:: Direction ::
Up to and including the line with "return p if", reproduce the listing below exactly, beginning at its first line.

-- start Material --

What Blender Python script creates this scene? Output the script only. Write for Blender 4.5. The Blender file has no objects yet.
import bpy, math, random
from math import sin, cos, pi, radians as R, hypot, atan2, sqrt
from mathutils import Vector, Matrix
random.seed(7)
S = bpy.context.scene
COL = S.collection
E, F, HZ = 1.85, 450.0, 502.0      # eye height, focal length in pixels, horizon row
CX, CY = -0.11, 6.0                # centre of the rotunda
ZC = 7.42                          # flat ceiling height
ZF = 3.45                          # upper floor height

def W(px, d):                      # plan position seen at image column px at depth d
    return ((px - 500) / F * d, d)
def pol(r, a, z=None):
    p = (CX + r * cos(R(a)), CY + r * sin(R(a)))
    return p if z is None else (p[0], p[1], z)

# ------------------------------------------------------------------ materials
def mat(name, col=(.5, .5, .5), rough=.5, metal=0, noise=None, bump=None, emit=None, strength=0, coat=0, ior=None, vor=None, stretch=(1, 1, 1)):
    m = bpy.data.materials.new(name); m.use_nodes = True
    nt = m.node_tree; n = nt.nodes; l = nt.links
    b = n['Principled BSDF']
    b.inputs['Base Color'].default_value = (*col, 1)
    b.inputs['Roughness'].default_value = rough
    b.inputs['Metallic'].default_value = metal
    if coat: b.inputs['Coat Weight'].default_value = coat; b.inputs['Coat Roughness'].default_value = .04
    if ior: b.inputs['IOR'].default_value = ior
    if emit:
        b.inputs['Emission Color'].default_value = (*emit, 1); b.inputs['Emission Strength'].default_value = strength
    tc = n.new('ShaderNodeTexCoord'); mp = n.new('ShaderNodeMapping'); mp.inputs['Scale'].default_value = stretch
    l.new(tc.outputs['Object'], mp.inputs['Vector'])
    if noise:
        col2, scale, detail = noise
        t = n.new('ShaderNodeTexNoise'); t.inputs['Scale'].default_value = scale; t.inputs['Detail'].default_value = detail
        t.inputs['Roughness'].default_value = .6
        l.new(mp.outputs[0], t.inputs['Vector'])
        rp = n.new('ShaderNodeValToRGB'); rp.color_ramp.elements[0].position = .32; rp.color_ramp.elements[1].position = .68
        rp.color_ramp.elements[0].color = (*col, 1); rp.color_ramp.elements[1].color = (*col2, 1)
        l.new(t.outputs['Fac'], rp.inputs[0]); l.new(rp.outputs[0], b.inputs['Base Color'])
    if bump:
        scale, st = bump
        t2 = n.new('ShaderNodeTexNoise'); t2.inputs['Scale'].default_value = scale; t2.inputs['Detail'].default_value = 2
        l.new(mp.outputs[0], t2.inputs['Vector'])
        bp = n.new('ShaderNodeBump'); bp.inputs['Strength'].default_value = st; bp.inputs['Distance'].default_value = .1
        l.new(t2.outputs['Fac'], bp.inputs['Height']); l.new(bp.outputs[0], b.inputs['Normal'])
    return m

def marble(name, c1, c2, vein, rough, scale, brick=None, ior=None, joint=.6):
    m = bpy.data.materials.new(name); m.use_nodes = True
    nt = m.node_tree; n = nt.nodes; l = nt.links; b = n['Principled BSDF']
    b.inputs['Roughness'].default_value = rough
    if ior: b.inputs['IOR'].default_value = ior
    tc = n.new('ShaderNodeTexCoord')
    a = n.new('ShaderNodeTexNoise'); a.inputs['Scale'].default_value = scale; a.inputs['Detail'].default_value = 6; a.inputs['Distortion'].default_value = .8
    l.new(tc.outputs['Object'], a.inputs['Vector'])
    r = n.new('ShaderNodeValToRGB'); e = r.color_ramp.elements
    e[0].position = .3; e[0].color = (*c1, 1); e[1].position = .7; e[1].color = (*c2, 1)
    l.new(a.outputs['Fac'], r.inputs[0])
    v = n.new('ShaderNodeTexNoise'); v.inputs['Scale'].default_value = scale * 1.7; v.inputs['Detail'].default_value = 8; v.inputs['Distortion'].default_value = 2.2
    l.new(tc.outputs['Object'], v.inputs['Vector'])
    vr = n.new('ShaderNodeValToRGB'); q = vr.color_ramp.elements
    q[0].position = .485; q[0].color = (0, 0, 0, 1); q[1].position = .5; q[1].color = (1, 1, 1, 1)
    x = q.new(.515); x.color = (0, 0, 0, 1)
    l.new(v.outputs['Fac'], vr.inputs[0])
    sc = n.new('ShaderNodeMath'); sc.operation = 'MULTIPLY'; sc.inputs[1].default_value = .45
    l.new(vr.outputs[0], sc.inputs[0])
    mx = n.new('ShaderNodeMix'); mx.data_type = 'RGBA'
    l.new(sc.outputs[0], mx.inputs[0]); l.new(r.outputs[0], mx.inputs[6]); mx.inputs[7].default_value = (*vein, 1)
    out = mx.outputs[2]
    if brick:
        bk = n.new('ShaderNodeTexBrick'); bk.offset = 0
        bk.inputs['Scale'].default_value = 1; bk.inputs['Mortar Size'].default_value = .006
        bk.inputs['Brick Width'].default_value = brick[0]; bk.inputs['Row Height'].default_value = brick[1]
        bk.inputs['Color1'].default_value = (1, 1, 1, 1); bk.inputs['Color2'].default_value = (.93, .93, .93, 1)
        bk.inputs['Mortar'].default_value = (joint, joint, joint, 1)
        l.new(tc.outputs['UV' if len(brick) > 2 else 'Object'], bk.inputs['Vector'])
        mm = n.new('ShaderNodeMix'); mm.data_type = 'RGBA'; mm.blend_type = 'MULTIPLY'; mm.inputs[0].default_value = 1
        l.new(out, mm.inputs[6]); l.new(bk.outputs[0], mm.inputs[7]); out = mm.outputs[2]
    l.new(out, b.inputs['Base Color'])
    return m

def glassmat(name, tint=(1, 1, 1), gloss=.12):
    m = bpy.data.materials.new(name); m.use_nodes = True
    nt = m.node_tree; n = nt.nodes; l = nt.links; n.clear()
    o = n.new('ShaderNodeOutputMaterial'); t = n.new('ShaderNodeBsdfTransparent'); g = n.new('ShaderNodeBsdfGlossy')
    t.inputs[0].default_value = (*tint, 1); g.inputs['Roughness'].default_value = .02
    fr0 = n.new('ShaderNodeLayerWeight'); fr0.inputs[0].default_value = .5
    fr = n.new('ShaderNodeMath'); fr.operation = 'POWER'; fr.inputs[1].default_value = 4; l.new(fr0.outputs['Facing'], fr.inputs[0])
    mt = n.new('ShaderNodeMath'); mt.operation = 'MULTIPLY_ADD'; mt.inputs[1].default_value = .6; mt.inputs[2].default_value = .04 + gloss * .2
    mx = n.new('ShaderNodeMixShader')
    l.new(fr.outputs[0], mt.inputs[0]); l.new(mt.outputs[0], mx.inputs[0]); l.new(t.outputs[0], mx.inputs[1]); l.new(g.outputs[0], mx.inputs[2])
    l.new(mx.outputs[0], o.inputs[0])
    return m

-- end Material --

:: Response below ::
What Blender Python script creates this scene? Output the script only. Write for Blender 4.5. The Blender file has no objects yet.
import bpy, math, random
from math import sin, cos, pi, radians as R, hypot, atan2, sqrt
from mathutils import Vector, Matrix
random.seed(7)
S = bpy.context.scene
COL = S.collection
E, F, HZ = 1.85, 450.0, 502.0      # eye height, focal length in pixels, horizon row
CX, CY = -0.11, 6.0                # centre of the rotunda
ZC = 7.42                          # flat ceiling height
ZF = 3.45                          # upper floor height

def W(px, d):                      # plan position seen at image column px at depth d
    return ((px - 500) / F * d, d)
def pol(r, a, z=None):
    p = (CX + r * cos(R(a)), CY + r * sin(R(a)))
    return p if z is None else (p[0], p[1], z)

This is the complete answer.